/---

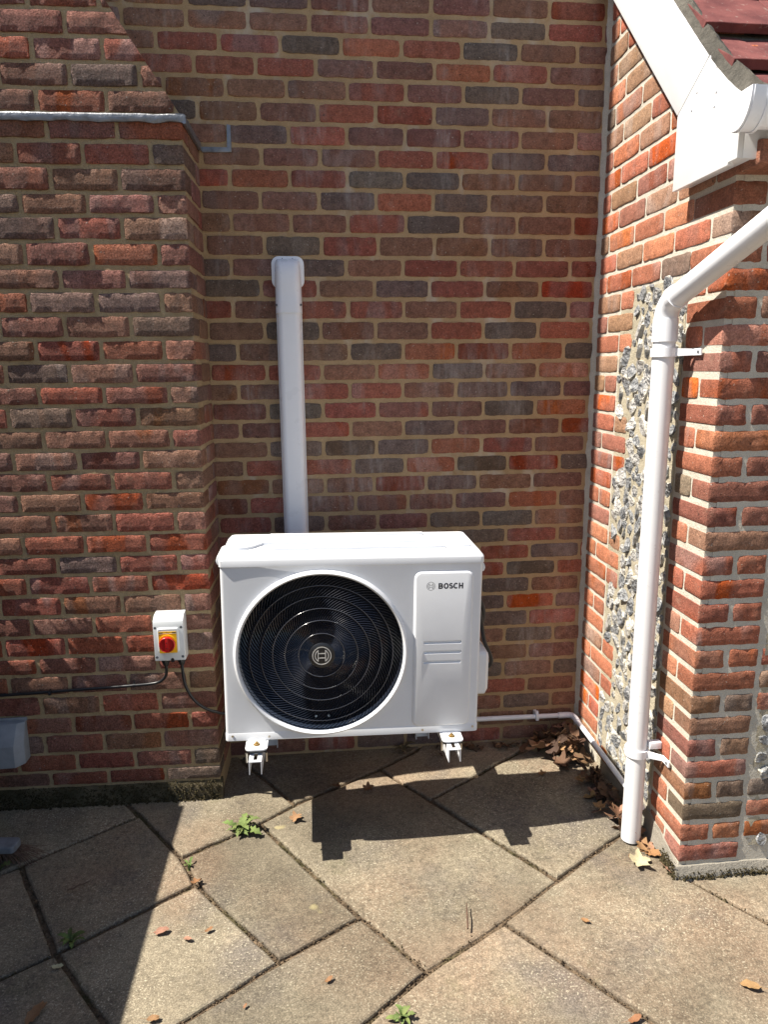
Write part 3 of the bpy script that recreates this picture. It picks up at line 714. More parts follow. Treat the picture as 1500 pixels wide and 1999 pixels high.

\---
/---

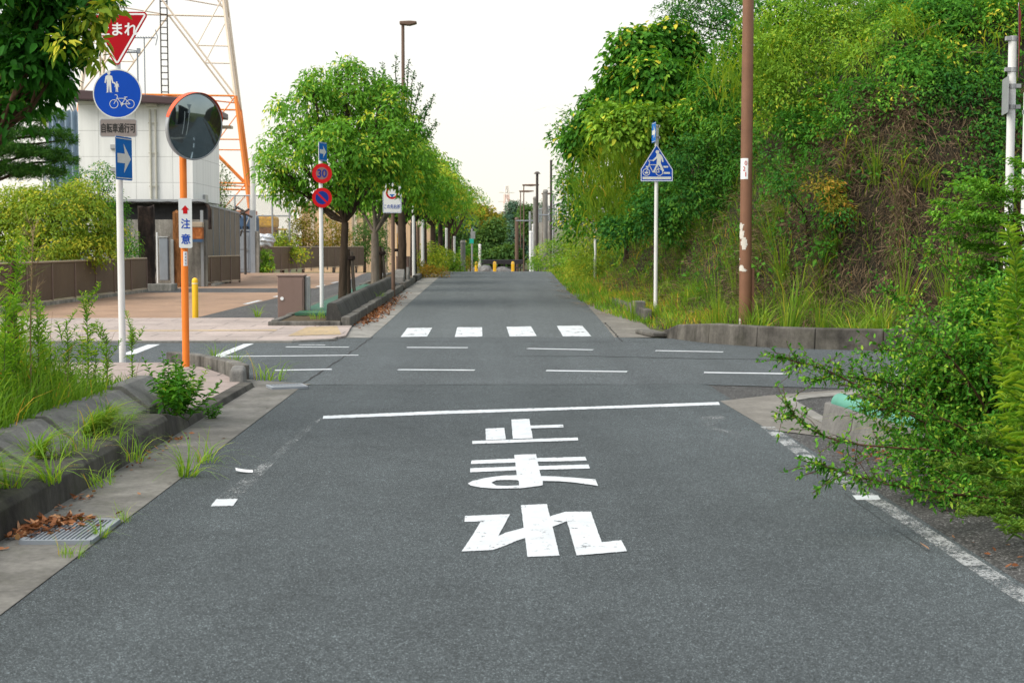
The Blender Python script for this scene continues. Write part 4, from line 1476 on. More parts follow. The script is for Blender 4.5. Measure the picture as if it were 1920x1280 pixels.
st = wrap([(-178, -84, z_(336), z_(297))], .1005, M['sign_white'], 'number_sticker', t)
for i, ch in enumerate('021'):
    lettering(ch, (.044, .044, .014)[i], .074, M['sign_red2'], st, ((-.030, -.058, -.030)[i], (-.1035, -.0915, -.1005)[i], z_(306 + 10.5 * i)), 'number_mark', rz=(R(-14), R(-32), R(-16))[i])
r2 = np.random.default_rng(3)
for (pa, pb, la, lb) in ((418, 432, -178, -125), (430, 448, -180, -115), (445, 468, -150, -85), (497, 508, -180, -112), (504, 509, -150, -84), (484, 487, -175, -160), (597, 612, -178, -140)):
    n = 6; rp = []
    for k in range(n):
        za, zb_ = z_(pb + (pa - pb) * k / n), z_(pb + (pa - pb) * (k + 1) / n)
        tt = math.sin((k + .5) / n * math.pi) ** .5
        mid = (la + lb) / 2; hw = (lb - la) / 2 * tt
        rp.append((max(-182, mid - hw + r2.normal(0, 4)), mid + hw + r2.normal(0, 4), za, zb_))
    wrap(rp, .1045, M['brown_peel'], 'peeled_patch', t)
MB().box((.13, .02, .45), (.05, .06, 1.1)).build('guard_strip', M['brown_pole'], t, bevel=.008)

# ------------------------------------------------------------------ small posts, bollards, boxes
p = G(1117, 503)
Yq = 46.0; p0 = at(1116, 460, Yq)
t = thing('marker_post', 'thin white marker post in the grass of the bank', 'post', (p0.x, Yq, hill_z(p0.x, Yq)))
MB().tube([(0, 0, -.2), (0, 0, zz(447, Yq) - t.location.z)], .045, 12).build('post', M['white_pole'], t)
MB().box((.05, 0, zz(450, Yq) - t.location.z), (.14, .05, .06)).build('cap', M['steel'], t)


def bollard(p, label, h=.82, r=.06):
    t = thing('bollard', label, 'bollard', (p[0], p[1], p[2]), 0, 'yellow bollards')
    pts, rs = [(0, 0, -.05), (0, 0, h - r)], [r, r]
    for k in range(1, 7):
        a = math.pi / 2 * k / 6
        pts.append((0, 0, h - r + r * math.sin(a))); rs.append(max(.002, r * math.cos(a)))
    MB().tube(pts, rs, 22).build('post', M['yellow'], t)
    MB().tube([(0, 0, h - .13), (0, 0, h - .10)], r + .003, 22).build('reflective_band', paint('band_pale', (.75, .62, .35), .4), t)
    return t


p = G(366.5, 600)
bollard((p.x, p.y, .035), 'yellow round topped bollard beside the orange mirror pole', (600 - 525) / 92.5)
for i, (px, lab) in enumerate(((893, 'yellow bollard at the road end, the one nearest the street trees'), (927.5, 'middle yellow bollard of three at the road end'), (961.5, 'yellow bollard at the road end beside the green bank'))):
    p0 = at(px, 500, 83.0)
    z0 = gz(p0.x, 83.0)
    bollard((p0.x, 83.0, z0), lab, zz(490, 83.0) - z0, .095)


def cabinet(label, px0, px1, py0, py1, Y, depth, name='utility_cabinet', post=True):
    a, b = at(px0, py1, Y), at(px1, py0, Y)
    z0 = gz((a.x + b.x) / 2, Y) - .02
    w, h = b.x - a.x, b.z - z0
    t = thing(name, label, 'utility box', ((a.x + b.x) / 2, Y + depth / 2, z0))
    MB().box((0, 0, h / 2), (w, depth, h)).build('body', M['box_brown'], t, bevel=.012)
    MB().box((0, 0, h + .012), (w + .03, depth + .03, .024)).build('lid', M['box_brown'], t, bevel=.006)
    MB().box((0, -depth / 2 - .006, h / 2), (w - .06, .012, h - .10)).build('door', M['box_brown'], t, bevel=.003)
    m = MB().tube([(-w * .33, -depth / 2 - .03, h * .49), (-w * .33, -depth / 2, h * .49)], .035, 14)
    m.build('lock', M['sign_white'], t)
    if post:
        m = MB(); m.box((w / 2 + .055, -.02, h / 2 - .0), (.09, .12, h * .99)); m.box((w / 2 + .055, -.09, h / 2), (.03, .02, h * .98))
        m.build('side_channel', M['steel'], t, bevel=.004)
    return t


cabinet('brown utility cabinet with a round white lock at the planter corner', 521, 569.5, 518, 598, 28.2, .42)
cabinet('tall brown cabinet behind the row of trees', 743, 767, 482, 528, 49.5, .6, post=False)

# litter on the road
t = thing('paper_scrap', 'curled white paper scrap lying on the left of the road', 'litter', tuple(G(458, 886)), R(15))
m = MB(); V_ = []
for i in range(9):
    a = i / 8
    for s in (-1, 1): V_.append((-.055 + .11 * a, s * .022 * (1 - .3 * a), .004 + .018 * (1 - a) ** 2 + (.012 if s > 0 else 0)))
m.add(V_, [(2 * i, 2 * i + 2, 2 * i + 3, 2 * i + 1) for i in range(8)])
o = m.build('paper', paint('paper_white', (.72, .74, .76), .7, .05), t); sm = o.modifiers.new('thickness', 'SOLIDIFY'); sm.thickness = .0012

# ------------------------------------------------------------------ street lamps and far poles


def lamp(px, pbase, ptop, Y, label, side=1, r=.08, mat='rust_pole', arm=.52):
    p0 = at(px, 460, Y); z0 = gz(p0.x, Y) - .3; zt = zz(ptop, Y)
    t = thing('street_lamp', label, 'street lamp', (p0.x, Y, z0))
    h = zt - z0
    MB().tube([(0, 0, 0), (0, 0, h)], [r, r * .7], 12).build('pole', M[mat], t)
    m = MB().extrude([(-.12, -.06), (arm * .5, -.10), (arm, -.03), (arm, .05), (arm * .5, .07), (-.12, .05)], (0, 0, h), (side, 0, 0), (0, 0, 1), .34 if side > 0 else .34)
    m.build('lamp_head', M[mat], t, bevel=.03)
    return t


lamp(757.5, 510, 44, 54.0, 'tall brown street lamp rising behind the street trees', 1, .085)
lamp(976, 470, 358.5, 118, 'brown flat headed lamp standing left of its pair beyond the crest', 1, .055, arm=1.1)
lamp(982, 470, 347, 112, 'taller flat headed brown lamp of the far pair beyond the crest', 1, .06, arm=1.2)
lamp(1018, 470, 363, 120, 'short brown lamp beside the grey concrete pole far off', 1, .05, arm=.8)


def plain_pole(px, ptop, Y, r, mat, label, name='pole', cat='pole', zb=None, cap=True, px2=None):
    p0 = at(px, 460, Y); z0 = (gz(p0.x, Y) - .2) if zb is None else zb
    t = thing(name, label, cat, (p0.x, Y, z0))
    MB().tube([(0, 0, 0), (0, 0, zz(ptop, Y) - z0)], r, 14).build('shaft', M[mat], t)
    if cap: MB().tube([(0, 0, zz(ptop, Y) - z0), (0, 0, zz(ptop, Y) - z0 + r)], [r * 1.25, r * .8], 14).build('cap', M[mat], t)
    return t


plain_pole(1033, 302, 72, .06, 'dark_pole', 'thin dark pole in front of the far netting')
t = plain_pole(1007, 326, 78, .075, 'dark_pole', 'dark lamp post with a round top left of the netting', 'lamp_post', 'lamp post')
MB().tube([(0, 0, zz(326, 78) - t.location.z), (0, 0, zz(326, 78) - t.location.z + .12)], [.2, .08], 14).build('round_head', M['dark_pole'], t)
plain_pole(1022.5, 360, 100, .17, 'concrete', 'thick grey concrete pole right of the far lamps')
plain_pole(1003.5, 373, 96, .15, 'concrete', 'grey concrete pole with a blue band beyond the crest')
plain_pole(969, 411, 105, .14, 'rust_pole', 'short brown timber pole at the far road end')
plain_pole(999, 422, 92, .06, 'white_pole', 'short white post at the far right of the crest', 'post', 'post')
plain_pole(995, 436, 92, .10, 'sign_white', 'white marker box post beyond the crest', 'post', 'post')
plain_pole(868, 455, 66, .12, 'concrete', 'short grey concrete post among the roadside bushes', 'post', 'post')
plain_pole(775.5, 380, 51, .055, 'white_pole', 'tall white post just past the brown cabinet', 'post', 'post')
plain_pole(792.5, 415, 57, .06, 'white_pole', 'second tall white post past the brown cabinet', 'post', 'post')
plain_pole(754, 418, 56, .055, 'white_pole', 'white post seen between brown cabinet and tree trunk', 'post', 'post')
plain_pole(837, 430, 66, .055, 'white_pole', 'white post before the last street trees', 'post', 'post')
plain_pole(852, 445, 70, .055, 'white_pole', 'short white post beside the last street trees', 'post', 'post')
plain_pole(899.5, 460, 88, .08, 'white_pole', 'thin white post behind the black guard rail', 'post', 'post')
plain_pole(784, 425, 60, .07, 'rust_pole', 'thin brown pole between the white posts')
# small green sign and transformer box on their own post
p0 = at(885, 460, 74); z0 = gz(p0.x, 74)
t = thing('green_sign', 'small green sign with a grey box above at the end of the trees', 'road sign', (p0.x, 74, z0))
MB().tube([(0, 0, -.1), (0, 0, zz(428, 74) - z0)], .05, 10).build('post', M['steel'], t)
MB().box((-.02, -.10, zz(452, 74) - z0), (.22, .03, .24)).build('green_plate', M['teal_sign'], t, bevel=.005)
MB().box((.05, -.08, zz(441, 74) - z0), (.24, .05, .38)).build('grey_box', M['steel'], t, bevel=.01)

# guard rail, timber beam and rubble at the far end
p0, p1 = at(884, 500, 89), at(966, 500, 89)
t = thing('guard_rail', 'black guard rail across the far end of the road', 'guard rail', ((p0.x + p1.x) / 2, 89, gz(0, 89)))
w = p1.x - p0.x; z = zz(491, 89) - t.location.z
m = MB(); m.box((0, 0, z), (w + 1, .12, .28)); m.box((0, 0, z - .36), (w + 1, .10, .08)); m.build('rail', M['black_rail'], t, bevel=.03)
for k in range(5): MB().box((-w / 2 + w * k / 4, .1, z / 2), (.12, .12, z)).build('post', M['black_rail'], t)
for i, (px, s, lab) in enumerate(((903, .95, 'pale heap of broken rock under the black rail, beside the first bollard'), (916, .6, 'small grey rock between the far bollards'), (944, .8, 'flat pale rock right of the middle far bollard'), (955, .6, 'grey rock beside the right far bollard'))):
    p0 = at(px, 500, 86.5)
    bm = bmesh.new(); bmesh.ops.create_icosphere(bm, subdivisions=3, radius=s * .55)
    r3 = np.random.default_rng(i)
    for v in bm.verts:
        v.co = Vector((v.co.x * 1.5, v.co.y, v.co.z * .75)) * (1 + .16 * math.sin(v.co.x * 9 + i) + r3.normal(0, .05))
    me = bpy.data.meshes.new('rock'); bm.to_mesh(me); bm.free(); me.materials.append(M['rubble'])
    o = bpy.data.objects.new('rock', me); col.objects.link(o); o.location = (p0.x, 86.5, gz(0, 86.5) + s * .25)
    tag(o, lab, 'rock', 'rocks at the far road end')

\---

:: WORK TO BE COMPLETED ::
Pull every line containing the word "part" out of the material.

:: COMPLETE OUTPUT ::
Write part 3 of the bpy script that recreates this picture. It picks up at line 714. More parts follow. Treat the picture as 1500 pixels wide and 1999 pixels high.
The Blender Python script for this scene continues. Write part 4, from line 1476 on. More parts follow. The script is for Blender 4.5. Measure the picture as if it were 1920x1280 pixels.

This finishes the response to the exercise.